## EXERCISE GOAL:
Assemble all lines in which the string "script" appears.

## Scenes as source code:
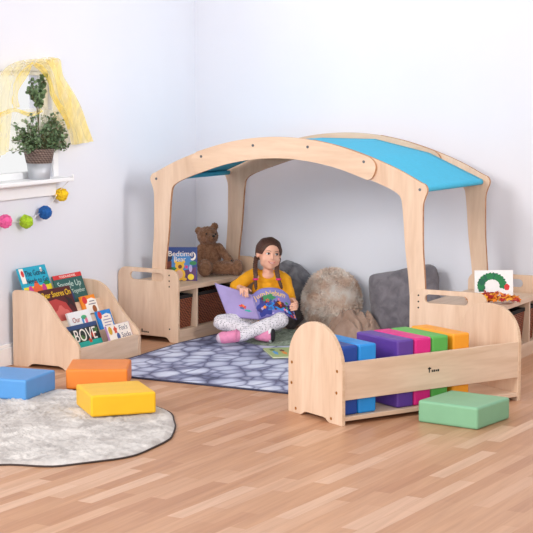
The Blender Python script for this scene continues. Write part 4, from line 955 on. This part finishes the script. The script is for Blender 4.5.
pal = [A('deep_blue2', 40, 52, 140), A('blue_coat', 60, 90, 150), A('night2', 52, 40, 110), A('blue_cover', 24, 130, 210), A('red', 214, 50, 50), A('leaf_ink', 40, 130, 70), A('maroon_cover', 78, 20, 26), A('pinkish', 232, 120, 150), A('leaf_orange', 236, 140, 30), A('lilac', 186, 170, 220)]
art(front, .22, .36, .20, .30, pal[0], 0); art(front, .55, .36, .28, .16, pal[3], 1); art(front, .38, .66, .15, .12, pal[5], 2); art(front, .62, .40, .17, .12, pal[6], 3); art(front, .84, .26, .12, .22, pal[2], 2)
for k in range(34):
    u = random.uniform(.06, .96); z = random.uniform(.06, .70 - .40 * max(0, u - .45)); art(front, u, z, random.uniform(.02, .055), random.uniform(.025, .07), pal[random.randrange(10)], 4 + k % 5)
tb = bmesh.new(); word = 'Jumblebum'; wd = [.75, 1, 1.5, 1, .5, .95, 1, 1, 1.5]; acc = 0
for i, ch in enumerate(word):
    u = .06 + .76 * (acc + wd[i] / 2) / sum(wd); acc += wd[i]; p = front(u, .80); q = front(u + .02, .80); up = front(u, .9)
    cu = bpy.data.curves.new('l', 'FONT'); cu.body = ch; cu.size = .042; cu.align_x = 'CENTER'; cu.extrude = .0003; oo = bpy.data.objects.new('l', cu); COL.objects.link(oo); lm = baked(oo)
    xa = (q - p).normalized(); za = (up - p); za = (za - xa * za.dot(xa)).normalized(); na = xa.cross(za)
    mt = Matrix((xa, za, na)).transposed().to_4x4(); mt.translation = p + Vector((0, -.0040, -.012)); lm.transform(mt); tb.from_mesh(lm); bpy.data.meshes.remove(lm)
obj('title', tb, A('title_gold', 244, 198, 40), pb, recalc=False)

# ------------------------------------------------------------------ light and camera
w = bpy.data.worlds.new('sky'); SC.world = w; w.use_nodes = True
bg = w.node_tree.nodes['Background']; bg.inputs['Strength'].default_value = 1.0
wt = w.node_tree; tc = wt.nodes.new('ShaderNodeTexCoord'); sx_ = wt.nodes.new('ShaderNodeSeparateXYZ'); rp = wt.nodes.new('ShaderNodeValToRGB'); mr = wt.nodes.new('ShaderNodeMapRange')
mr.inputs['From Min'].default_value = -1; mr.inputs['From Max'].default_value = 1
wt.links.new(tc.outputs['Generated'], sx_.inputs[0]); wt.links.new(sx_.outputs['X'], mr.inputs['Value']); wt.links.new(mr.outputs['Result'], rp.inputs['Fac'])
rp.color_ramp.elements[0].position = 0.05; rp.color_ramp.elements[0].color = (1.32, 1.32, 1.32, 1); rp.color_ramp.elements[1].position = 0.55; rp.color_ramp.elements[1].color = (0.84, 0.84, 0.85, 1)
wt.links.new(rp.outputs['Color'], bg.inputs['Color'])
def area(name, loc, target, sx, sy, power, color=(1, 1, 1)):
    l = bpy.data.lights.new(name, 'AREA'); l.shape = 'RECTANGLE'; l.size = sx; l.size_y = sy; l.energy = power; l.color = color
    o = bpy.data.objects.new(name, l); COL.objects.link(o); o.location = loc
    o.rotation_euler = (Vector(target) - Vector(loc)).to_track_quat('-Z', 'Y').to_euler(); return o
area('studio_softbox', (-0.8, -11.5, 4.6), (1.3, -0.8, 0.3), 3.0, 3.0, 540, (1.0, 0.985, 0.96))
area('added_front_fill', (5.5, -12.5, 2.6), (0.4, -1.0, 0.7), 4.0, 3.0, 300, (1.0, 0.985, 0.975))  # unseen low fill, added to lift the back wall under the canopy
o = area('added_side_fill', (7.5, -3.2, 3.2), (0.0, -1.3, 1.65), 1.6, 1.6, 15, (1.0, 0.98, 0.965)); o.data.spread = math.radians(38)   # unseen area fill added to brighten the window wall, spread kept narrow
cam = bpy.data.cameras.new('camera'); co = bpy.data.objects.new('camera', cam); COL.objects.link(co)
cam.sensor_width = 36; cam.lens = 113.1636; cam.clip_end = 60
co.location = (5.49352, -9.36986, 1.6); co.rotation_euler = (PI / 2 - 0.116195, 0, 0.48814)
SC.camera = co
SC.view_settings.view_transform = 'Standard'; SC.view_settings.look = 'None'; SC.view_settings.gamma = 1.0; SC.view_settings.exposure = -0.03
SC.view_settings.use_curve_mapping = False
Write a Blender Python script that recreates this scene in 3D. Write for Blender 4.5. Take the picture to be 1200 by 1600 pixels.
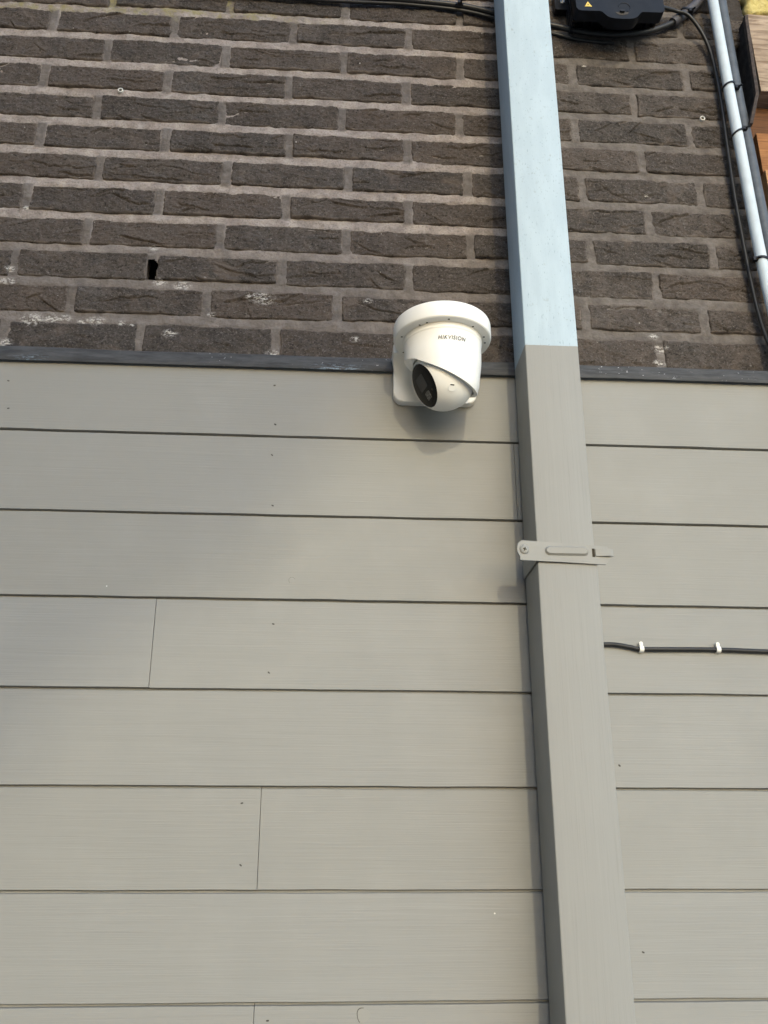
import bpy, bmesh, math
import numpy as np
from mathutils import Vector, Matrix

for o in list(bpy.data.objects):
    bpy.data.objects.remove(o)
scene = bpy.context.scene
COL = scene.collection

# ---------------------------------------------------------------- camera
YAW, PITCH, ROLL = 0.06495, 0.36047, -0.0001
CAM = Vector((0.0, -1.37272, -0.23073))
fw = Vector((math.sin(YAW) * math.cos(PITCH), math.cos(YAW) * math.cos(PITCH), math.sin(PITCH)))
rt = Vector((math.cos(YAW), -math.sin(YAW), 0.0))
up = rt.cross(fw)
cd = bpy.data.cameras.new('camera')
cam = bpy.data.objects.new('camera', cd)
COL.objects.link(cam)
cam.matrix_world = Matrix(((rt.x, up.x, -fw.x, CAM.x), (rt.y, up.y, -fw.y, CAM.y), (rt.z, up.z, -fw.z, CAM.z), (0, 0, 0, 1)))
cd.sensor_fit = 'HORIZONTAL'
cd.sensor_width = 36.0
cd.lens = 1456.03 / 1200.0 * 36.0
cd.clip_start = 0.02
cd.clip_end = 500.0
scene.camera = cam

# ---------------------------------------------------------------- light
SUN_DIR = Vector((0.10, -0.90, 0.33)).normalized()      # towards the sun: front, right, high
world = bpy.data.worlds.new('World')
scene.world = world
world.use_nodes = True
wn = world.node_tree.nodes
wl = world.node_tree.links
sky = wn.new('ShaderNodeTexSky')
sky.sky_type = 'NISHITA'
sky.sun_disc = False
sky.sun_elevation = math.asin(SUN_DIR.z)
sky.sun_rotation = math.atan2(SUN_DIR.x, SUN_DIR.y)
sky.air_density = 1.0
sky.dust_density = 0.5
wl.new(sky.outputs[0], wn['Background'].inputs[0])
wn['Background'].inputs[1].default_value = 0.15
sd = bpy.data.lights.new('sun', 'SUN')
sd.energy = 0.34
sd.angle = math.radians(0.75)
sd.color = (1.0, 0.88, 0.60)
sun = bpy.data.objects.new('sun', sd)
COL.objects.link(sun)
sun.location = (3, -4, 5)
sun.rotation_euler = SUN_DIR.to_track_quat('Z', 'Y').to_euler()
scene.view_settings.view_transform = 'Standard'
scene.view_settings.look = 'None'
scene.view_settings.exposure = 1.71
scene.view_settings.gamma = 1.0
scene.view_settings.use_curve_mapping = False

# ---------------------------------------------------------------- helpers
def lattice(ix, iy, seed):
    h = (ix.astype(np.int64) * 374761393 + iy.astype(np.int64) * 668265263 + seed * 974634511) & 0xFFFFFFFF
    h = ((h ^ (h >> 13)) * 1274126177) & 0xFFFFFFFF
    return ((h ^ (h >> 16)) & 0xFFFF) / 32767.5 - 1.0

def vn(x, y, seed=0):
    x = np.asarray(x, float); y = np.asarray(y, float)
    ix, iy = np.floor(x), np.floor(y)
    fx, fy = x - ix, y - iy
    fx = fx * fx * (3 - 2 * fx); fy = fy * fy * (3 - 2 * fy)
    a, b = lattice(ix, iy, seed), lattice(ix + 1, iy, seed)
    c, d = lattice(ix, iy + 1, seed), lattice(ix + 1, iy + 1, seed)
    return (a * (1 - fx) + b * fx) * (1 - fy) + (c * (1 - fx) + d * fx) * fy

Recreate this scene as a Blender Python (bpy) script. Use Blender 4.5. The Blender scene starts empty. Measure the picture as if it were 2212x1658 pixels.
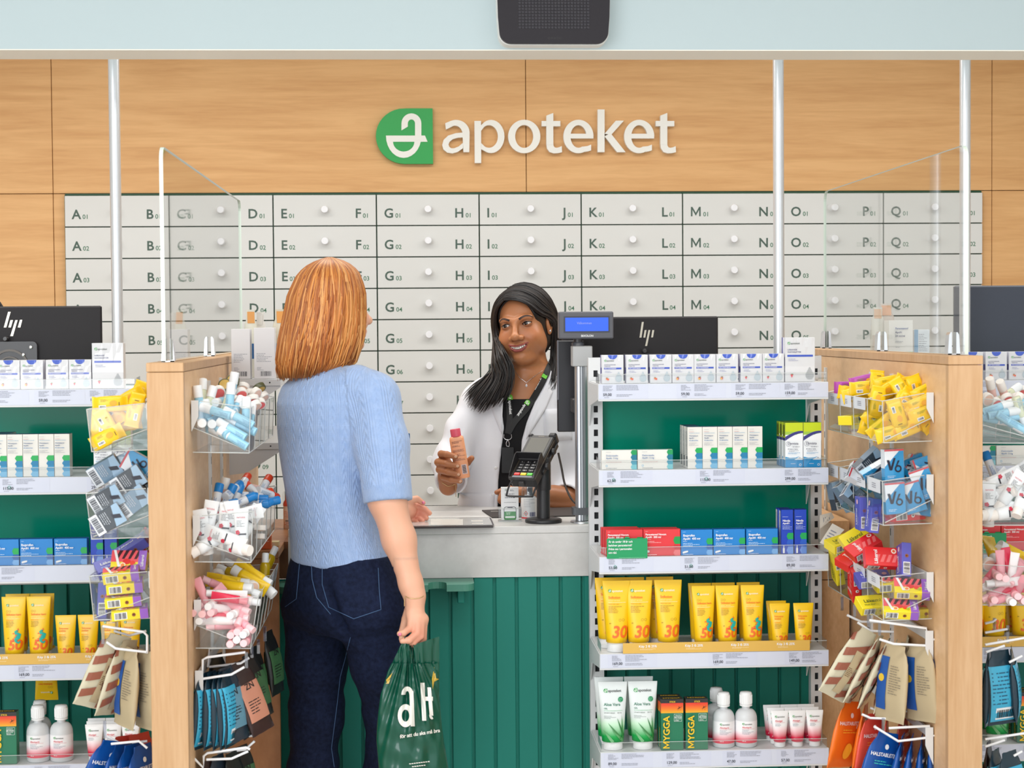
import bpy, math, random
import numpy as np
from mathutils import Vector, Matrix
PI = math.pi
scene = bpy.context.scene
COL = scene.collection
# ---------------------------------------------------------------- camera
CAMP = Vector((0.0, 0.0, 1.5)); FPX = 3700.0; W, H = 2212, 1658
_yaw = math.atan(200 / FPX); _pit = math.atan(123 / FPX); _rol = 0.0077
_F = Vector((math.sin(_yaw) * math.cos(_pit), math.cos(_yaw) * math.cos(_pit), -math.sin(_pit)))
_R0 = Vector((math.cos(_yaw), -math.sin(_yaw), 0)); _U0 = _R0.cross(_F)
_R = _R0 * math.cos(_rol) - _U0 * math.sin(_rol); _U = _U0 * math.cos(_rol) + _R0 * math.sin(_rol)
cam_d = bpy.data.cameras.new('camera'); cam = bpy.data.objects.new('camera', cam_d); COL.objects.link(cam)
cam_d.sensor_width = 36; cam_d.lens = FPX / W * 36; cam_d.clip_start = 0.05
cam.matrix_world = Matrix((( _R.x, _U.x, -_F.x, CAMP.x), (_R.y, _U.y, -_F.y, CAMP.y), (_R.z, _U.z, -_F.z, CAMP.z), (0, 0, 0, 1)))
cam_d.dof.use_dof = True; cam_d.dof.focus_distance = 5.1; cam_d.dof.aperture_fstop = 8.0
scene.camera = cam
# ---------------------------------------------------------------- world, lights, exposure
wd = bpy.data.worlds.new('world'); scene.world = wd; wd.use_nodes = True
wd.node_tree.nodes['Background'].inputs[0].default_value = (0.93, 0.97, 1.0, 1)
wd.node_tree.nodes['Background'].inputs[1].default_value = 1.45
vs = scene.view_settings; vs.view_transform = 'Standard'; vs.look = 'None'; vs.gamma = 1; vs.use_curve_mapping = False; vs.exposure = 0.0
scene.render.film_transparent = False
def area(name, loc, rot, sx, sy, power, col=(1, 1, 1)):
    d = bpy.data.lights.new(name, 'AREA'); d.shape = 'RECTANGLE'; d.size = sx; d.size_y = sy; d.energy = power; d.color = col
    o = bpy.data.objects.new(name, d); COL.objects.link(o); o.location = loc; o.rotation_euler = rot; return o
# shop-window daylight behind and to the left of the camera, ceiling lamps over the shop floor and behind the counter
area('window_light', (-2.6, -1.6, 2.0), (math.radians(78), 0, math.radians(-28)), 3.2, 2.2, 112, (0.93, 0.97, 1.0))
area('ceiling_lamp', (0.3, 2.4, 2.85), (0, 0, 0), 3.6, 0.9, 46, (1, 0.98, 0.95))
area('ceiling_lamp_back', (0.0, 5.15, 2.86), (0, 0, 0), 5.4, 0.6, 66, (1, 0.98, 0.95))
try:
    scene.cycles.max_bounces = 10; scene.cycles.transparent_max_bounces = 16; scene.cycles.transmission_bounces = 8
    scene.cycles.glossy_bounces = 4; scene.cycles.diffuse_bounces = 4; scene.cycles.caustics_reflective = False; scene.cycles.caustics_refractive = False
    scene.cycles.sample_clamp_indirect = 6
except Exception: pass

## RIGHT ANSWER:
The Blender Python script for this scene continues. Write part 4, from line 955 on. This part finishes the script. The script is for Blender 4.5.
Write a Blender Python script that recreates this scene in 3D. Write for Blender 4.5. Take the picture to be 1200 by 1600 pixels.
Recreate this scene as a Blender Python (bpy) script. Use Blender 4.5. The Blender scene starts empty. Measure the picture as if it were 2212x1658 pixels.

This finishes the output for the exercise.